A empresa onde o protagonista trabalha, a suposta loja que "reinaugura hoje" e até o Café Restaurante surgem como estruturas opressoras e/ou alienantes. O protagonista luta contra isso, mas no fim o ciclo recomeça. O sistema de vida e de trabalho em que estamos inseridos tem salvação? Nós temos salvação?

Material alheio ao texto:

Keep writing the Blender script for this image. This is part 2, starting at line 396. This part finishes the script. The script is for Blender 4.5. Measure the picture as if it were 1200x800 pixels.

O protagonista reage. Ele é uma presença mais poderosa e destrutiva do que o sistema social apoiado no medo em que se encontra inserido. Por que ele reage? Levado pelas peculiaridades daquele dia ou por outra razão? Não saberemos. O fato é que reage. E o ciclo, tentativa de aproximação entre ele e o mundo da biorrobô, como se nada tivesse acontecido, recomeça.
Rafael Sica: "O Brasil de hoje é ainda mais absurdo e menos palatável"
Nascido em 1979, em Pelotas, Rafael Sica já publicou obras como Ordinário (2011), FIM — Fácil e Ilustrado Manifesto (2014), Fachadas (2017) e Brasil (2020). Seus trabalhos são mudos e ricos em detalhes. Por e-mail, ele falou sobre Meu Mundo Versus Marta.
O roteiro de Meu Mundo Versus Marta tinha sete páginas, que se transformaram em 160 de desenhos, sem texto. Pode contar um pouco sobre como foi o processo de transposição das ideias do Paulo Scott para as páginas? Você já sabia de antemão o que iria detalhar/quebrar em vários microquadros ou isso é um processo intuitivo?
Tive toda a liberdade pra criar em cima do roteiro do Paulo. O que pode parecer muita liberdade na verdade não foi. O Paulo conhece bem o meu trabalho e escreveu já pensando em me chamar pra desenhar. A quebra constante de quadros, como você perguntou, serve pra dar o ritmo que o texto escrito tem. Como diálogos e recordatórios não existem na história, cada pequeno desenho serve como uma palavra-gesto. O gestual, as expressões corporais e os pequenos signos são muito importantes na narrativa e ganham mais peso sem um texto verbalizado.
Claro que ser pelotense deve ter influenciado, mas pode falar sobre a escolha de Pelotas como cenário, ainda que não oficial, da HQ?
Não é exatamente a cidade de Pelotas, não é regional ou referencial. Tem um constante clima de sufocamento, perseguição e repressão na história. Achei bem situar em um cenário de Interior, que sempre esconde esse clima tenso por trás de uma aparente calma e tranquilidade. Pelotas é também o lugar onde desenhei essa história, é onde vivo hoje, é pelas ruas da cidade que ando já conhecendo os buracos das calçadas. Fica mais fácil de desenhar.
Paulo Scott assume que a trama é hermética. Você se sentiu tentado a torná-la mais palatável, já que a história é toda contada apenas pelos desenhos? Qual é sua opinião sobre uma eventual dificuldade de compreensão por parte dos leitores?
Acho que se fosse pra ser uma história mais palatável, o Paulo teria procurado outra pessoa para desenhar. Não me incomodo com uma eventual dificuldade de compreensão, mesmo sendo mais difícil de decifrar um "não entendi" do que um "não gostei". Mas a história não dá mesmo uma única resposta e nem é uma história pra se decifrar em uma primeira leitura. Tem muitas leituras esse livro.
Quem é o protagonista, quem é Marta e de que forma se relacionam com o Brasil de hoje?
Marta é uma tentativa de manter a ordem dos dias, das coisas, das ideias (novas e velhas). É um clima tenso e ao mesmo tempo ingênuo, repressivo e rotineiro. O Brasil de hoje é ainda mais absurdo e menos palatável.